Giuseppe Penone, « Sigillo » © db
(1) « Entre écorce et écorce est issu de l’un des deux troncs de cèdres de Versailles que j’ai récupérés après la tempête de 1999. Avec le premier, j’ai réalisé cedro di Versailles, en creusant le bois et en retrouvant l’origine de l’arbre. Mais pour le second, le bois était malheureusement pourri. L’écorce par contre était magnifique. j’en ai relevé l’empreinte et j’ai réalisé cette œuvre composée de deux écorces en bronze suffisamment écartées l’une de l’autre pour permettre à un arbre, vivant celui-ci, de pousser entre elles. Dans cet espace d’environ 3 m sur 1,50 m, on est à l’intérieur du temps de croissance de l’arbre. on peut imaginer qu’il va l’occuper entièrement. c’est un espace futur, qui sera aussi un espace de mémoire« . (Giuseppe Penone, entretien avec Alfred Pacquement, Directeur du Musée national d’art moderne au Centre Georges Pompidou)

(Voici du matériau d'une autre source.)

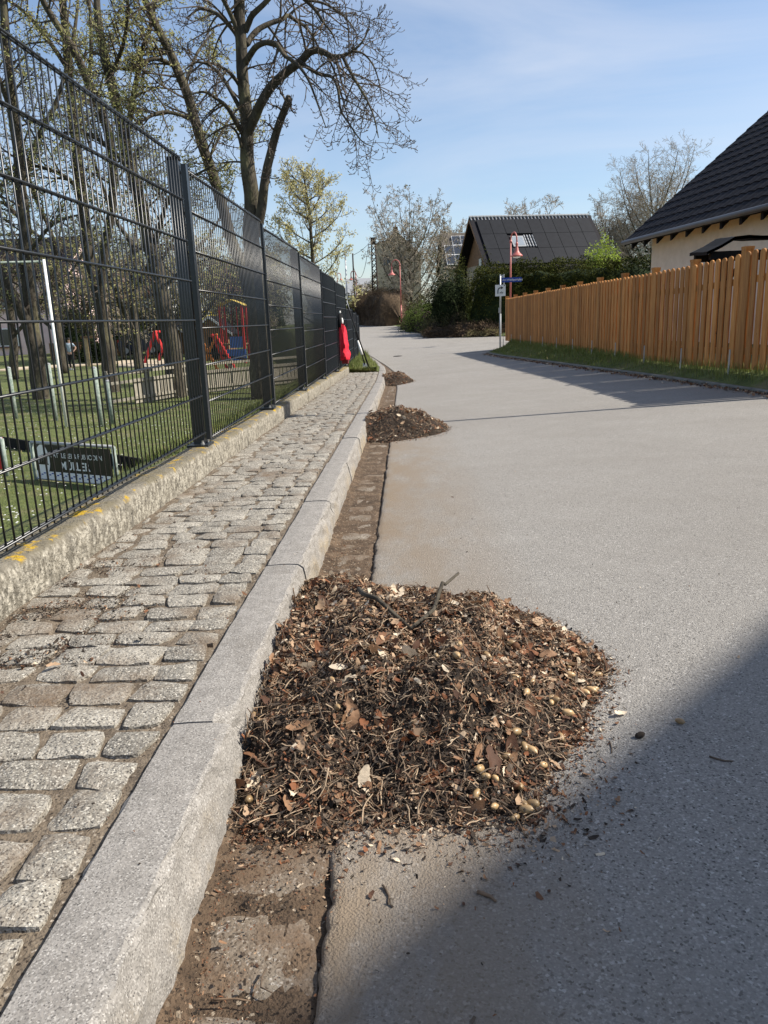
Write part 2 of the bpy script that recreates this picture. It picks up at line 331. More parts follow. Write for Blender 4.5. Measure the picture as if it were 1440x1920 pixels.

(2) L’expression « arbre en miroir » est empruntée au paysagiste et jardinier Pascal Cribier
Renseignements pratiques :
L’entrée de l’exposition Penone Versailles se fait par la cour d’honneur du château de Versailles, avec le billet d’accès au château. L’accès aux oeuvres dans les jardins seulement est gratuit sauf les jours de Grandes eaux musicales (samedis et dimanches du 15 juin au 27 octobre, les mardis du 11 au 25 juin et le 15 août) et de Jardins musicaux (les mardis du 2 juillet au 29 octobre).
Depuis cinq ans, le domaine de Versailles expose tous les ans un artiste contemporain. Avant Giuseppe Penone, il a accueilli Jeff Koons, Xavier Veilhan, Takashi Murakami, Bernar Venet et Joana Vasconcelos.